%%
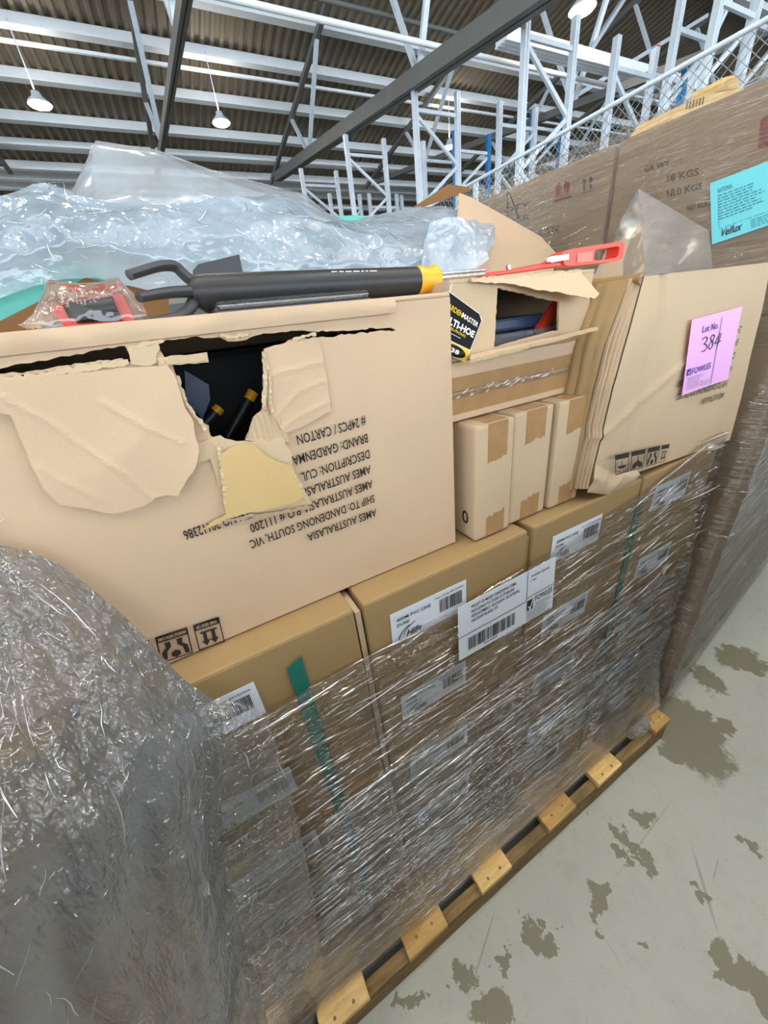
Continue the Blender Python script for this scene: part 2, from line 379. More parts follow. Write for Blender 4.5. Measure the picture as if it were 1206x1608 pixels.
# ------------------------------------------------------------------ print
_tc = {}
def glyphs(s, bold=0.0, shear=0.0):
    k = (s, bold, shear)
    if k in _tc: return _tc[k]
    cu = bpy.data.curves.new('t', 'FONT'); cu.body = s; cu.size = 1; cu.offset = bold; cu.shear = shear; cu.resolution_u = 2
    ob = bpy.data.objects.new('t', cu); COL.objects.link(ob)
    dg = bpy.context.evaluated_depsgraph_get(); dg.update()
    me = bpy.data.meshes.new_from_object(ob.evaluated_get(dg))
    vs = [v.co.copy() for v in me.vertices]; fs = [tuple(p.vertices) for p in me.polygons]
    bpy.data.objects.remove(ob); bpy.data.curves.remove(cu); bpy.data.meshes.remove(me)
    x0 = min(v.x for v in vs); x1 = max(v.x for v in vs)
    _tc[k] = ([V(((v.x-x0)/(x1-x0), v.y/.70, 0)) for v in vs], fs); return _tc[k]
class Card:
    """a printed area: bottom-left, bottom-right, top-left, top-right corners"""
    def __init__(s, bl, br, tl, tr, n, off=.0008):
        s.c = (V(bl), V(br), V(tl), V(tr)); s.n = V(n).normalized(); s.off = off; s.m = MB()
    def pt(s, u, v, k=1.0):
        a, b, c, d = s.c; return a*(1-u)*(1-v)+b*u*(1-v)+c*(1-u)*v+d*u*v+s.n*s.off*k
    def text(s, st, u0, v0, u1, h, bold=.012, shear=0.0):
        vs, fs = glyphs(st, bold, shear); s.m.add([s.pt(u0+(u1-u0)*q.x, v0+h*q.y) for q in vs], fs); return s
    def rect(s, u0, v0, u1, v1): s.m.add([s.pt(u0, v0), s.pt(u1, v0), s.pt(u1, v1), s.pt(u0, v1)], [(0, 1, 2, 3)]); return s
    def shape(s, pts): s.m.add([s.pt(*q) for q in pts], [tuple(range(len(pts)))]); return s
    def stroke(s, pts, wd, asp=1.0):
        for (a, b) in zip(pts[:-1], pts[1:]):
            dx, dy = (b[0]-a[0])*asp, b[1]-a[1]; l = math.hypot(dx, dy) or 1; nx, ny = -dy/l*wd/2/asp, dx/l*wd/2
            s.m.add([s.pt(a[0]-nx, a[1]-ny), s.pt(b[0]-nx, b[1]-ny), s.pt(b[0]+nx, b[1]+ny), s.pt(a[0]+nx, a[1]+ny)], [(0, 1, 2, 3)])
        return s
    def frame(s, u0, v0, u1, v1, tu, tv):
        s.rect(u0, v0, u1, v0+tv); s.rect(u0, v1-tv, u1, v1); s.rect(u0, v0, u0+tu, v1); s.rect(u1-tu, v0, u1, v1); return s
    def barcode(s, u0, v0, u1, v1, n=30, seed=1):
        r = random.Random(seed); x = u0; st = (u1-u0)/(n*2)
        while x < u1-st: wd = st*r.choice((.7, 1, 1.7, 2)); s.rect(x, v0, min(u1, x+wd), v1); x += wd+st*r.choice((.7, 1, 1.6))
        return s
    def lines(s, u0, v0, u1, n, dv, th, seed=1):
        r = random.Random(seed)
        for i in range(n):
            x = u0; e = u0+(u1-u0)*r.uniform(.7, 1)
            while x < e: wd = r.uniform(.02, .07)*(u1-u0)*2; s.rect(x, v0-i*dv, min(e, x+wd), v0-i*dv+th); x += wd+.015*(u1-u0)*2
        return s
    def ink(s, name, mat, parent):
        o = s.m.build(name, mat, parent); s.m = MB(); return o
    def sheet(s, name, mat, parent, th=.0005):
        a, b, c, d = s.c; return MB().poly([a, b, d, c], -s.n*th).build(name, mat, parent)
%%
*Task statement:* Transcribe the full listing above exactly as it stands, minus the pictures.

*Solution to this task:*
Continue the Blender Python script for this scene: part 2, from line 379. More parts follow. Write for Blender 4.5. Measure the picture as if it were 1206x1608 pixels.
# ------------------------------------------------------------------ print
_tc = {}
def glyphs(s, bold=0.0, shear=0.0):
    k = (s, bold, shear)
    if k in _tc: return _tc[k]
    cu = bpy.data.curves.new('t', 'FONT'); cu.body = s; cu.size = 1; cu.offset = bold; cu.shear = shear; cu.resolution_u = 2
    ob = bpy.data.objects.new('t', cu); COL.objects.link(ob)
    dg = bpy.context.evaluated_depsgraph_get(); dg.update()
    me = bpy.data.meshes.new_from_object(ob.evaluated_get(dg))
    vs = [v.co.copy() for v in me.vertices]; fs = [tuple(p.vertices) for p in me.polygons]
    bpy.data.objects.remove(ob); bpy.data.curves.remove(cu); bpy.data.meshes.remove(me)
    x0 = min(v.x for v in vs); x1 = max(v.x for v in vs)
    _tc[k] = ([V(((v.x-x0)/(x1-x0), v.y/.70, 0)) for v in vs], fs); return _tc[k]
class Card:
    """a printed area: bottom-left, bottom-right, top-left, top-right corners"""
    def __init__(s, bl, br, tl, tr, n, off=.0008):
        s.c = (V(bl), V(br), V(tl), V(tr)); s.n = V(n).normalized(); s.off = off; s.m = MB()
    def pt(s, u, v, k=1.0):
        a, b, c, d = s.c; return a*(1-u)*(1-v)+b*u*(1-v)+c*(1-u)*v+d*u*v+s.n*s.off*k
    def text(s, st, u0, v0, u1, h, bold=.012, shear=0.0):
        vs, fs = glyphs(st, bold, shear); s.m.add([s.pt(u0+(u1-u0)*q.x, v0+h*q.y) for q in vs], fs); return s
    def rect(s, u0, v0, u1, v1): s.m.add([s.pt(u0, v0), s.pt(u1, v0), s.pt(u1, v1), s.pt(u0, v1)], [(0, 1, 2, 3)]); return s
    def shape(s, pts): s.m.add([s.pt(*q) for q in pts], [tuple(range(len(pts)))]); return s
    def stroke(s, pts, wd, asp=1.0):
        for (a, b) in zip(pts[:-1], pts[1:]):
            dx, dy = (b[0]-a[0])*asp, b[1]-a[1]; l = math.hypot(dx, dy) or 1; nx, ny = -dy/l*wd/2/asp, dx/l*wd/2
            s.m.add([s.pt(a[0]-nx, a[1]-ny), s.pt(b[0]-nx, b[1]-ny), s.pt(b[0]+nx, b[1]+ny), s.pt(a[0]+nx, a[1]+ny)], [(0, 1, 2, 3)])
        return s
    def frame(s, u0, v0, u1, v1, tu, tv):
        s.rect(u0, v0, u1, v0+tv); s.rect(u0, v1-tv, u1, v1); s.rect(u0, v0, u0+tu, v1); s.rect(u1-tu, v0, u1, v1); return s
    def barcode(s, u0, v0, u1, v1, n=30, seed=1):
        r = random.Random(seed); x = u0; st = (u1-u0)/(n*2)
        while x < u1-st: wd = st*r.choice((.7, 1, 1.7, 2)); s.rect(x, v0, min(u1, x+wd), v1); x += wd+st*r.choice((.7, 1, 1.6))
        return s
    def lines(s, u0, v0, u1, n, dv, th, seed=1):
        r = random.Random(seed)
        for i in range(n):
            x = u0; e = u0+(u1-u0)*r.uniform(.7, 1)
            while x < e: wd = r.uniform(.02, .07)*(u1-u0)*2; s.rect(x, v0-i*dv, min(e, x+wd), v0-i*dv+th); x += wd+.015*(u1-u0)*2
        return s
    def ink(s, name, mat, parent):
        o = s.m.build(name, mat, parent); s.m = MB(); return o
    def sheet(s, name, mat, parent, th=.0005):
        a, b, c, d = s.c; return MB().poly([a, b, d, c], -s.n*th).build(name, mat, parent)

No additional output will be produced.